Bem, a verdade é que ser homossexual já dificulta muito conhecer alguém através das maneiras convencionais, afinal nós vivemos em um microcosmo mais fechado, onde geralmente todos se conhecem de alguma forma, então é muito raro, salvo raras exceções, conhecer alguém completamente novo, alguém cuja existência você desconhecia completamente até aquele momento em que trocaram olhares, e esta é infelizmente uma das coisas que mais valorizo. 
A internet neste ponto é uma tabua de salvação, só que não. Ao mesmo tempo em que ela possibilita encontros determinantes em nossas vidas, com almas profundíssimas, com indivíduos que gostaríamos de reproduzir em larga escala, ela nos limita ao contato virtual. 
Sim, todos praticamente já tiveram em algum ponto uma paixão/relação virtual, alguns de nós, como eu, já enfrentaram pelo tempo que puderam os limites que essa virtualidade impõe sobre um casal. E como sempre, cedo ou tarde o laço se desfaz, desistimos, afinal é um trabalho de Hércules organizar em nosso dia-a-dia a equação ter/não ter alguém/ninguém. 

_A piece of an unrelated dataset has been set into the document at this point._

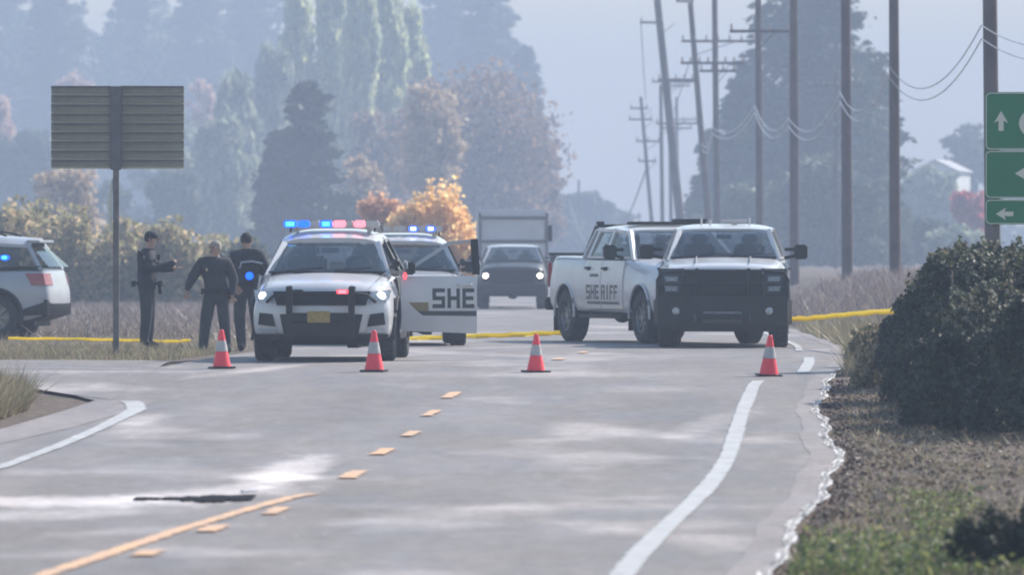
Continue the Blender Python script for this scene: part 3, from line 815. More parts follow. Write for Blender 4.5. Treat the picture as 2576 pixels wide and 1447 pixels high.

 A sensação de estar isolado em uma área cujo cumprimento é incalculável, onde o único ser vivo da sua espécie é você é terrível. Creio que esta sensação apenas eu e o Mico-Leão-Dourado conhecemos de perto. Não que eu seja um ser em extinção, pelo contrário, como eu existem tantos e tantas, todos do mesmo planeta, o planeta ausência-de-qualquer-coisa-que-não-seja-nós-mesmos, vinte e quatro horas por dia. 
Uma vez me disseram que ter um relacionamento é adquirir uma testemunha voluntária para sua existência, e enquanto não se adquire tal testemunha, vivemos sós, para nós. Já diria o Mefisto de Goethe que até mesmo o paraíso se transformaria no inferno se estivéssemos nele sozinhos, obviamente não penso que os solteiros do mundo inteiro vivem num inferno, afinal ser solteiro não é sinônimo de ser sozinho, e ser sozinho também não é sinônimo de solidão.
Eu mesmo não sou um ser sozinho, tenho inúmeras almas irmãs da minha que me cercam, me cuidam, me enxergam, mas o que de fato me preocupa é o diâmetro desta solidão em que me encontro, a solidão da perspectiva de encontrar alguém, para resolver esta equação só me resta uma coisa, o raio.
O raio eu irei obter apenas quando o ponto ‘B’ se apresentar na minha vida. Sim, porque se sou o ponto ‘A’, ao me ligar finalmente ao ponto ‘B’ estabelecerei a distancia do raio e poderei calcular finalmente o cumprimento deste meu mundo onde só eu habito, onde só eu estou dentro do espelho todas as manhãs. 
Não encarem este texto como uma reclamação, é apenas a constatação de que por mais independente que seja uma alma, por mais livre que tenhamos nascido e que nos tenhamos mantido durante toda a vida, até mesmo o diâmetro de nossa existência só poderá ser identificado através do raio, o raio que liga você até a outra pessoa que por enquanto está do lado de fora, mas que um dia estará dentro de você, e então ambos fecharão as portas.